Sometimes, making love with my partner, I have an odd sense of the two of us being in a roomful of men.
When I say odd, I mean it's not exactly the fantasy of sharing him with others, and sharing others with him, that's coming forward for me. Nothing odd about that: to be clear, the prospect turns my crank, and if it suited him as well--which it doesn't--we could explore it.
Partly, it's the enduring presence of his former partner--in his life and by extension in mine. Bob died over twenty ago. His books still line the shelves that cover whole walls of our summer house--many of them inscribed to him by their authors, some of them annotated in his hand. I still find postcards addressed to him when I pull a novel out. His photographs hang everywhere. Years after his death, we finally poured his ashes into the bay, floating in a kayak together with Bob's first high school lover and lifelong friend, reading Whitman to each other in a light drizzle and watching a white heron fly low over the water toward an island at the mouth of the creek. Early on, only half jokingly, I came to say that I was in a three-way relationship, and that sometimes one of us being dead made it less challenging, sometimes more so.
Partly, it's the long, ongoing repair and reinvention of my friendship with my own former partner, now long coupled up again himself, and the nostalgia of remembering the house I bought with him, and then finally sold eleven years ago, and the garden we created together before we separated. There are times I can't escape the awareness, never entirely comfortable, that I'm still in love with him too. It took me years to admit that to myself.
Partly, it's the wider awareness of the other men I've let into my heart, and into my pants, over the years--some of whom I dated; some who became soulmates on the short, intense roller-coaster rides of workshops; some whose names I only learned while we were having sex, or never learned at all, and never saw again. Objects that represent them sit on my altar: the icon G. gave me on my fiftieth birthday; the crystal pendant cross S. brought me on a visit twenty years ago; the natural phallus of stone, ground smooth by millennia in a creek bed, that A. found walking with his dogs and saved for me; W.'s tuning fork.
Partly, it's my partner's erotic history, more active and varied than my own--and how my nose is now and then pressed to the glass with envy about that.
In the shadow of all these, it's something else as well, something more. It's a sense that when we're in bed together, though we're two isolated individuals, we're also part of something larger, something more general. Something that embraces the other men who dwell within us: those who've slipped away, carried elsewhere on the diverging currents of our lives; even those who've passed beyond the veil of death-- "these waves of dying friends" that the late poet Michael Lynch so movingly commemorated in the early years of the AIDS crisis.

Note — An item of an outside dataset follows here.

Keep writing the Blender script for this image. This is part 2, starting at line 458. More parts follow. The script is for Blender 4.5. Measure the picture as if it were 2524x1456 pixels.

I can't describe more precisely what I sometimes sense so strongly within/behind/beneath/beyond the experience of being with this particular man. But whatever it is, it flies in the face of the romantic cult of the couple as a self-sufficient unit. It's radically opposed to the notion that we find one person who somehow completes us, so that anything else becomes an admission of emotional failure and defeat. Queer cultural theorists like Michael Warner and Eric Rofes long argued that the focus on same-sex marriage rights flattened and suppressed the richness of this broader web of emotional, erotic, and spiritual connection. I can't help but agree.
Strangely, I'm reminded of what Plato said about (gay) love in the Symposium: that we start by loving an individual, progress by loving many individuals, and end (ideally) by loving what we find embodied in them all. That's one of the few things I can take away from Plato at this point in my life without vehement disagreement.
And perhaps even more strangely--I connect what I'm feeling to this moment in the year--Hallowe'en, All Souls, the Day of the Dead, Samhain--when the curtain between what's present and what's vanished from our daylight lives is pulled aside, and we're in communion with the dead--and by extension, with the otherwise departed, and with the alternative worlds of our unrealized longings. If Bob's ever in bed with my partner and me, surely it's now. I'm glad for the thought he's there. Along with all those others, alive and dead and alive, across town or across oceans, at the far-flung corners of my life and my husband's, the men of our queer tribe, who nestle and nuzzle around us.